There are already elected officials who oversee Utah schools. They're members of state and local school boards. If patrons don't like how their schools run or how their respective school districts operate, they can vote out board members. Recent history suggests they do.
One Utah lawmaker has filed a bill that would also require superintendents to be elected. Under HB144, sponsored by Rep. Kenneth Sumsion, R-American Fork, the public would vote every two years whether superintendents should be retained.
There are a lot of pitfalls with this proposal. School superintendents work at the pleasure of their respective boards of education. Their contracts are renewed every two years. School board members conduct evaluations and consider public input in their deliberations whether to renew their contracts.

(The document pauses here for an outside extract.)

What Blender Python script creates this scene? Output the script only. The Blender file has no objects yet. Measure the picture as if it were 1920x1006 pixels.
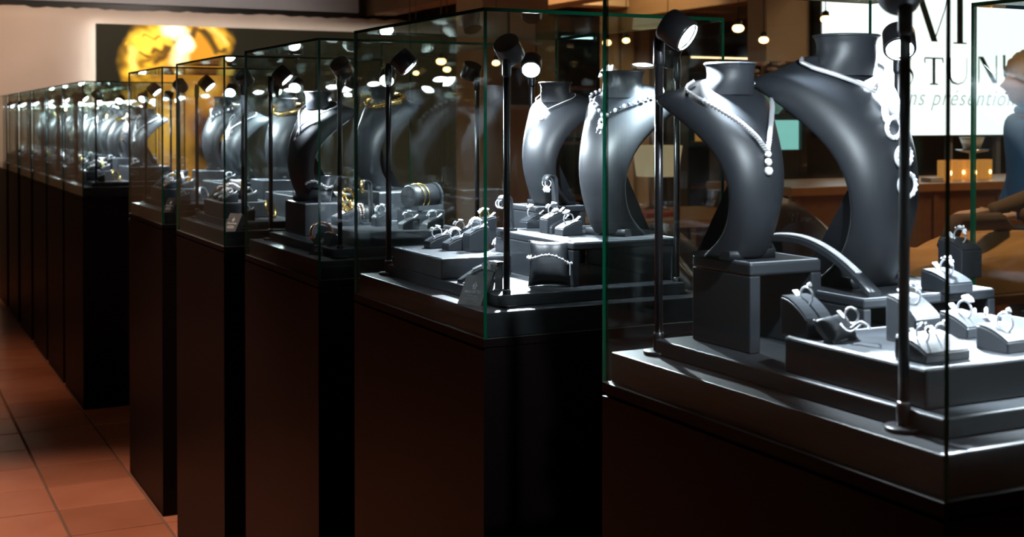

Perhaps the greatest danger with this bill is that a superintendent's job could be on the line over an issue that might impact only a few people. Rarely do parents or other school patrons attend school board meetings unless there is an issue that affects their neighborhood school. As the process works, school board members are the final arbiters of these matters. In the case of a controversial boundary change or school closure, some people will walk away from the experience unhappy. Their anger could fester into a full-blown campaign to remove a superintendent who can make recommendations in these matters but, in the end, cannot vote.
The reality is, school boards can pressure problem superintendents to step down, or they can fire them outright. In 1998, for instance, the Tooele Board of Education, after meeting in executive session for four hours, accepted the resignation of Superintendent Jim Buckley. Buckley had been charged with operating a vehicle while in possession of an open container of alcohol. In a separate case, Buckley pleaded no contest in 5th District Court to telephone harassment of a Cedar City woman.
The fatal flaw of this bill is that it does not respect the role of superintendent. They are, at their core, educators. They are administrators responsible for multimillion-dollar budgets and very large staffs. They are not political creatures.
School board members face election every four years. They decide whether to close schools, shift boundaries and whether to hire or fire superintendents. The Legislature needs to respect Utah's long history of the buck stopping with elected school boards and ax this bill.